A man trying to save the doomed Cypriot airliner cried "Mayday, Mayday," two seconds before the plane crashed near Athens, a Greek official said Monday.

"(It) was a couple of seconds before the crash," chief investigator Akrivos Tsolakis told The Associated Press. "It was a very weak tone of voice."

Tsolakis spoke after presenting a preliminary report to the Transport Ministry on the Aug. 14 Helios Airways crash which killed all 121 people on board. The report said the plane lost cabin pressure and ran out of fuel before slamming into a mountain near Athens.

The report also said there were indications the Boeing 737-300's pilot and co-pilot were incapacitated and that a third man — believed to be a flight attendant — had attempted to steer the plane.

The man in the cockpit had twice tried to issue a distress call – calling out "Mayday, Mayday, Mayday" within the last 10 minutes of flight, and again "Mayday, Mayday" just seconds before impact — but that his communications had apparently been set to the wrong frequency.

"There are indications of technical problems in the pressurization system. ... There is proof that the engines of the plane stopped working because the fuel supply was exhausted, and that this was the final cause of the crash," the report said.

The plane crashed after circling for more than an hour in a holding pattern above the island of Kea, southeast of Athens airport.

The report, a copy of which was sent to The Associated Press, follows the analysis of flight recorders and autopsies on all 118 bodies recovered from the site. Three bodies have not been found.

Helios Flight 522 — from Larnaca, Cyprus, to Athens — crashed on Aug. 14 near the village of Grammatiko, 25 miles north of Athens, in Greece's worst air disaster.

The man who tried to steer the plane is believed to be flight attendant Andreas Prodromou, whose blood was reportedly found in the remains of the cockpit and had received flight training in the past.

"There are indications that, in the pilot's seat ... a man was sitting in the seat, wearing an oxygen mask," it said. "The tone of his voice suggested the person was a man who was suffering or was exhausted."

The preliminary findings were announced after a former chief mechanic at Helios said the plane lost cabin pressure during a December flight after a door apparently was not sealed properly.

On the day of the crash, two Greek air force F-16 fighter planes were scrambled to intercept the flight shortly before the accident.

On Sunday, Public Order Minister Giorgos Voulgarakis repeated government assurances that the plane had not been shot down. On the day of the crash, two Greek air force F-16 fighter planes were scrambled to intercept the flight shortly before the accident.

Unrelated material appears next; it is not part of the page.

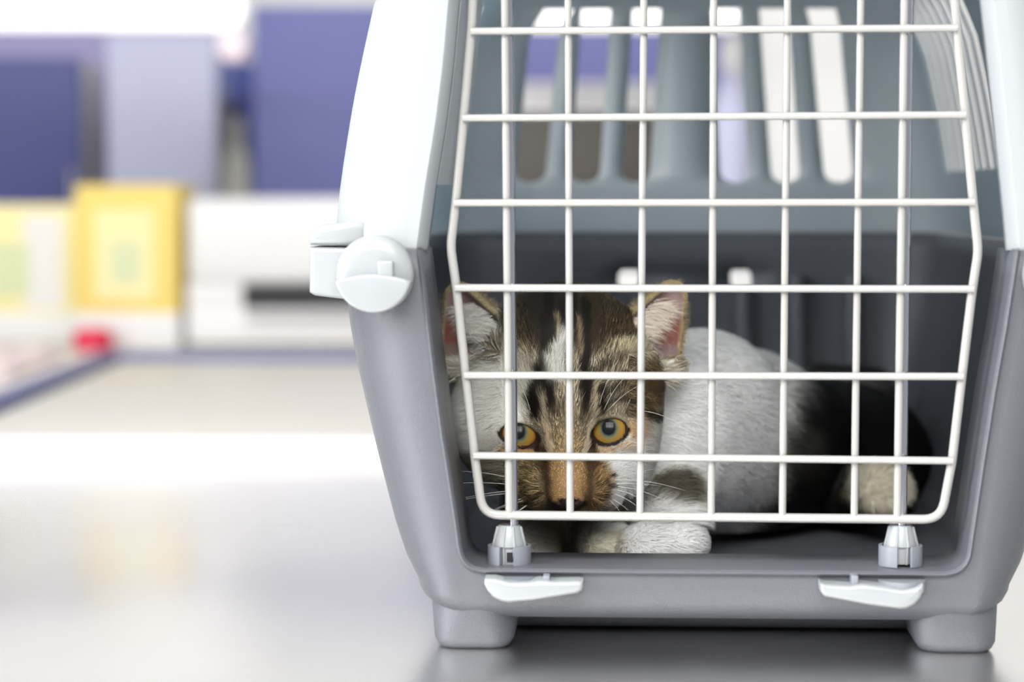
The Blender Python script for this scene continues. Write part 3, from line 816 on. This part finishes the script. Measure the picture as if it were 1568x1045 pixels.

"The fact that the plane crashed and was not shot down is proven by data from flight recorders and the ammunition checks made on the F-16s ... An explosion in the air would have spread the wreckage over a much wider area," Voulgarakis was quoted as saying by the Chora newspaper.

Voulgarakis said security procedures were modeled on measures drawn up for the Athens Olympics last year.

"If this incident had taken place during the Olympics, the chances of it being shot down would have been extremely high," Voulgarakis said.